Easy: because DC voltage conversion is way harder.

You can't really build a "grid" out of HVDC, because you can't easily convert between what the solar plants produce (a few hundred volts), what the local distribution grid needs (a few thousand volts), and what is needed to get that power across the country (tens of thousands of volts). On the other side you need to convert back down to a city-level distribution grid, down to a street-level distribution grid, and in your home down to whatever your equipment needs.

DC-DC conversion is significantly more expensive, more failure-prone and less efficient than AC-AC conversion. Why bother with a bunch of expensive active electronics when a simple transformer can do the job even better? Besides, who's going to pay to retool the entire country? Just because a solar panel produces DC and your computer needs DC doesn't mean it's viable to use DC for the entire chain.

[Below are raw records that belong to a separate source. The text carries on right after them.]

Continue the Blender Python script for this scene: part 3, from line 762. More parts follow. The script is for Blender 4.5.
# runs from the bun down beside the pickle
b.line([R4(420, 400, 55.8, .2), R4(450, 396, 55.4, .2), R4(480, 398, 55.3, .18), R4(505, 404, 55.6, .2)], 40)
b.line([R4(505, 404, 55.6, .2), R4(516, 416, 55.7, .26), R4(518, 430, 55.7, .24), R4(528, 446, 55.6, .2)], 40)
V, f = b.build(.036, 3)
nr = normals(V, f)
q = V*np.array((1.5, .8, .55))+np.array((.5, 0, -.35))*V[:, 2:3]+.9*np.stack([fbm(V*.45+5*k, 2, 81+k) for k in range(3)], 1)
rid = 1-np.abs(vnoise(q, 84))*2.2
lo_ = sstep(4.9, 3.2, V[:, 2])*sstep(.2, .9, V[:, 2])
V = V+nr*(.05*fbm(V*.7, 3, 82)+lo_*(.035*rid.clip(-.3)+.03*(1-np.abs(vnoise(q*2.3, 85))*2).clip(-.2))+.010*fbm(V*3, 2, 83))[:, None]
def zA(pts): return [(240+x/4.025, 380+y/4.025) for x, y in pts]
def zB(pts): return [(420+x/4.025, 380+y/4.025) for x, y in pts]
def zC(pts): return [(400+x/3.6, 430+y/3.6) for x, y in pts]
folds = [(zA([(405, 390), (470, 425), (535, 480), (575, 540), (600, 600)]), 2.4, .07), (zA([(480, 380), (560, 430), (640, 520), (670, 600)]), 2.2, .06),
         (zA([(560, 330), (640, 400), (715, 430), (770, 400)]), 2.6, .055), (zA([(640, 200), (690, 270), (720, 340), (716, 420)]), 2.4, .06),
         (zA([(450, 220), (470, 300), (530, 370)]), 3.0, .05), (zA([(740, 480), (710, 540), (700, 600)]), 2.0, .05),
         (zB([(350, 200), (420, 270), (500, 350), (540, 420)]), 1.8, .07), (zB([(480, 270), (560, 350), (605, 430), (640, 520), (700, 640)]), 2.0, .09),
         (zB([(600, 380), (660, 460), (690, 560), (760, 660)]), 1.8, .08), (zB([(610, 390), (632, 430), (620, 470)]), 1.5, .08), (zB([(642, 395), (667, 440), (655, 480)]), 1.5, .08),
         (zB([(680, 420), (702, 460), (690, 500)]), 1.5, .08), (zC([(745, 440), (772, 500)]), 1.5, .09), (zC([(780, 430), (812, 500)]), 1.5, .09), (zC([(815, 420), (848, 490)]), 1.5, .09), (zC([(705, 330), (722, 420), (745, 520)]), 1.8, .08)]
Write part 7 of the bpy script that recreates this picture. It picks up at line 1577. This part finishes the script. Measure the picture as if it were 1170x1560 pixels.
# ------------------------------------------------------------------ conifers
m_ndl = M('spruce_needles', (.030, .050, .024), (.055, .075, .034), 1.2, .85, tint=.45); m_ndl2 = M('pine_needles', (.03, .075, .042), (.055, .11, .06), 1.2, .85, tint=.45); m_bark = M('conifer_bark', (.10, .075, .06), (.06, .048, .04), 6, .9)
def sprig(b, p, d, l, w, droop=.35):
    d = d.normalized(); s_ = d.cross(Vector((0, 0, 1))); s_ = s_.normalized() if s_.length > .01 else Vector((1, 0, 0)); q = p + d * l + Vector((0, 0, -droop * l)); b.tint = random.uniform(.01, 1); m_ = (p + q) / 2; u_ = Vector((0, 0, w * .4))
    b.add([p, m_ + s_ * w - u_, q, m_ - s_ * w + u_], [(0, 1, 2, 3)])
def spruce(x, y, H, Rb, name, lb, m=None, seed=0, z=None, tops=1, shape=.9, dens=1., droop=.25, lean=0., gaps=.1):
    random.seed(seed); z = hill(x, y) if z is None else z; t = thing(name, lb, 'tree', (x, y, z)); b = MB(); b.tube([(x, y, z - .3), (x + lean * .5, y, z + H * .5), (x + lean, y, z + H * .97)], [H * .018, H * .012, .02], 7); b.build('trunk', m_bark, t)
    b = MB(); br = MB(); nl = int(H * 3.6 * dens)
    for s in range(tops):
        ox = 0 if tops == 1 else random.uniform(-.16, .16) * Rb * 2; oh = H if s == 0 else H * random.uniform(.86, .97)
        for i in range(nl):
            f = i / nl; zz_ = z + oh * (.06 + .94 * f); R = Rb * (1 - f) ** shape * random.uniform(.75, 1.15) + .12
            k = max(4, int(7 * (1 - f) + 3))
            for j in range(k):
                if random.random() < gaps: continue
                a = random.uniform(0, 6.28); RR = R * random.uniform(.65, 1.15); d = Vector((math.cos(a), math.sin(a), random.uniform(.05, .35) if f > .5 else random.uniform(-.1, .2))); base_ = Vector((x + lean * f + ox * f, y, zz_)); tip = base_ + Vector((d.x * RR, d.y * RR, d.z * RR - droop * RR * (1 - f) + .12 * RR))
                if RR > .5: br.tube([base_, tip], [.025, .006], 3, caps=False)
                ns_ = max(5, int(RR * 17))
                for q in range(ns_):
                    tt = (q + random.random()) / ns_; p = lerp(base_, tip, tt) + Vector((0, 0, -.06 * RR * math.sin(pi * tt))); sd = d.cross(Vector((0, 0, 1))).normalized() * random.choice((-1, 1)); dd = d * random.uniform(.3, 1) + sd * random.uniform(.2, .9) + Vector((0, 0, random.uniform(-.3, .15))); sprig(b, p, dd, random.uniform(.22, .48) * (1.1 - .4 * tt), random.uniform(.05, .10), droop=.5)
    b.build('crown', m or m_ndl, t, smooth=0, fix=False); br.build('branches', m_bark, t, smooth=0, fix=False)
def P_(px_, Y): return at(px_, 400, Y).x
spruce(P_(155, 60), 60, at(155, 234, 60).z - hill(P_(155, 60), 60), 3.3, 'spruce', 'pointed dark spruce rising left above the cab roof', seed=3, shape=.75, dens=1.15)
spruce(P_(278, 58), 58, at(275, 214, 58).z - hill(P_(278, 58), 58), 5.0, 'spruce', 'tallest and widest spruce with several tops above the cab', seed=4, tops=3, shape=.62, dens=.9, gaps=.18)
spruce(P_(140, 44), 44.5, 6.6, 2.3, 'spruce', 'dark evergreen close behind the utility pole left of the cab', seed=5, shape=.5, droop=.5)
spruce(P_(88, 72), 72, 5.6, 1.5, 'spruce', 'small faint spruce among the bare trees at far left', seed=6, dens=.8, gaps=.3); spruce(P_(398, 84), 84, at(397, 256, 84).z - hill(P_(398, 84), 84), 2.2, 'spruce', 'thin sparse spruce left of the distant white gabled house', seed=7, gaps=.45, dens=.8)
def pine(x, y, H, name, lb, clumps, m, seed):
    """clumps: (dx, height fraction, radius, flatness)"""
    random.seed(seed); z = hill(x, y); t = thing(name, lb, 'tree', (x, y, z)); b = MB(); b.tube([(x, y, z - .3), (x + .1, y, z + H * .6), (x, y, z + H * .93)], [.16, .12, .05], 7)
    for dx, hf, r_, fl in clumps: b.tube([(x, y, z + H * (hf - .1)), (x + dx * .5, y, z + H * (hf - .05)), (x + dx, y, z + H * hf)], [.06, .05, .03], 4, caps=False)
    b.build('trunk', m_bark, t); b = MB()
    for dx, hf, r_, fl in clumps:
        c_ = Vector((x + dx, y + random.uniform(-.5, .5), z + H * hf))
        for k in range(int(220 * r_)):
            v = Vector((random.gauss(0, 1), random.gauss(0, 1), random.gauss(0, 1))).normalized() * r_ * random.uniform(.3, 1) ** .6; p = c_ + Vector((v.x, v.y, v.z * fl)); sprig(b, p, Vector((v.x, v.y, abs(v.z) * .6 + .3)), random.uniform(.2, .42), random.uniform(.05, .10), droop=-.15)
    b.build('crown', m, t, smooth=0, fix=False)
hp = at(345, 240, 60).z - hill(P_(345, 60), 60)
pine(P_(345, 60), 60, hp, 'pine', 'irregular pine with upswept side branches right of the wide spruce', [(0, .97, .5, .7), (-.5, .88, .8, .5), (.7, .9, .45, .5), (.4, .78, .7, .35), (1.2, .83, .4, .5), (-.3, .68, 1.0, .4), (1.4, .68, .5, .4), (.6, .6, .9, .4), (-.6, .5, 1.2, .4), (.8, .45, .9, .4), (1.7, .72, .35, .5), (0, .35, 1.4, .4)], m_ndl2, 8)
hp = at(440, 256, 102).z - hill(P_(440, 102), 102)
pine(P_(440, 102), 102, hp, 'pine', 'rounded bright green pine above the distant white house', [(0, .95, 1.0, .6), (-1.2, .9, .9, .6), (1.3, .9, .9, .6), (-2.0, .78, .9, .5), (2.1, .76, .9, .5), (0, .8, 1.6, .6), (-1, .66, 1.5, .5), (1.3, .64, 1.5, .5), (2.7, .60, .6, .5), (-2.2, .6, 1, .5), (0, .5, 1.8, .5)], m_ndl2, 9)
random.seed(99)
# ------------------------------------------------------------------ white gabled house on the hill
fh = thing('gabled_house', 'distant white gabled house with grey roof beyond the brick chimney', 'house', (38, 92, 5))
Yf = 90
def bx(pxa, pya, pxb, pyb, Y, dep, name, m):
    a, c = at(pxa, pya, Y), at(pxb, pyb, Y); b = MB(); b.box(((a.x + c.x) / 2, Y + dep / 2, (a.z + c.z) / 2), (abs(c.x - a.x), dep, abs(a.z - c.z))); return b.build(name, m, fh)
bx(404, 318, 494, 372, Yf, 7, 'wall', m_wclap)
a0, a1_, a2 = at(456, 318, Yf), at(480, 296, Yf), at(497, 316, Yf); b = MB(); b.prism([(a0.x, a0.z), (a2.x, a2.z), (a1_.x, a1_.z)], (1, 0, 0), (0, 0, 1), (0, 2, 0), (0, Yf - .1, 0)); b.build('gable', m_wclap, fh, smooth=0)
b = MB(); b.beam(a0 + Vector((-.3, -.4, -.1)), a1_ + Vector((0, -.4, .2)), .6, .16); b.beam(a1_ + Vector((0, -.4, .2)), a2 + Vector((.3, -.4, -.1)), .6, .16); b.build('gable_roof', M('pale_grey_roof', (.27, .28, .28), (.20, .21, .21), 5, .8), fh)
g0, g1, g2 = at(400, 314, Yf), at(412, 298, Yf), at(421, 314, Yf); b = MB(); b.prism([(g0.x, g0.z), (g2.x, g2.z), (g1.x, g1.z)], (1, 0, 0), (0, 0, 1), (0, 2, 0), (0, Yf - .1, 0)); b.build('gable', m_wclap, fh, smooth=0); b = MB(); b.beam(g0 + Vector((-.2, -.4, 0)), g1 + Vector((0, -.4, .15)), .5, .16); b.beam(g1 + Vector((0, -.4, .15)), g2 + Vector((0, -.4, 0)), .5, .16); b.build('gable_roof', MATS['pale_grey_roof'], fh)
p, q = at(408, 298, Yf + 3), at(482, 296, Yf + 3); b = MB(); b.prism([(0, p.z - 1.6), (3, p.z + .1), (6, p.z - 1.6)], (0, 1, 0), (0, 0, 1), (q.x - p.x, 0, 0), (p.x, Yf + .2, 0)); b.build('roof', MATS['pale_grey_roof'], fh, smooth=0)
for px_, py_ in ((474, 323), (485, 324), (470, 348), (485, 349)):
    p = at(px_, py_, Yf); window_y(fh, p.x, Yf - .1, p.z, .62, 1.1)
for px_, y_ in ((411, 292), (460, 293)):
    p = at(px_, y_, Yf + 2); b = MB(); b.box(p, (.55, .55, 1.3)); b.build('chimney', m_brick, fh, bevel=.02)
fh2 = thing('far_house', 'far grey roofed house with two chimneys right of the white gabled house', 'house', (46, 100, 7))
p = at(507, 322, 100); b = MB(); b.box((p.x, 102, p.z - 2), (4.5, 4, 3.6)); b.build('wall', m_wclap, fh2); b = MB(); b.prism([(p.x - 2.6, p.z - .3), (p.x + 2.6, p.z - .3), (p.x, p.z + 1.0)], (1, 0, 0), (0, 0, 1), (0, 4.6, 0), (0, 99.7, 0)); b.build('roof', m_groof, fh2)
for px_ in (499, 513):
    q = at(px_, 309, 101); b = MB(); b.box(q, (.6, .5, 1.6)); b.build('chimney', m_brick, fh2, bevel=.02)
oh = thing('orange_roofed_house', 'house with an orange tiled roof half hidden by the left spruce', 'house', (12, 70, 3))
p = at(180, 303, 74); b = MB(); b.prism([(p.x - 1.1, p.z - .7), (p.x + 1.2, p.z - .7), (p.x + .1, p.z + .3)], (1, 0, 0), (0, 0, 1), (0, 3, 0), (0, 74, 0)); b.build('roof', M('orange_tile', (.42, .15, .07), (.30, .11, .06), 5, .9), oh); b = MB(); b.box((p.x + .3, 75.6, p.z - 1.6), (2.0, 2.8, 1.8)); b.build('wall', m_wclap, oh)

HVDC is excellent for long-distance transmission lines, especially when power almost always flows in a single direction. Want to hook up a solar plant in the desert to an urban area 1000km away? Use HVDC! Replacing the entire grid grid with it? Probably not the best idea.


This. AC generation is also way easier to reliably engineer at high power than DC.

Remember, early generators from Edison’s company were DC. They caught fire _constantly_. Obviously technology has caught up since then but AC power generation and distribution is simpler engineering overall. Use HVDC where you need it and it is cost effective to do so.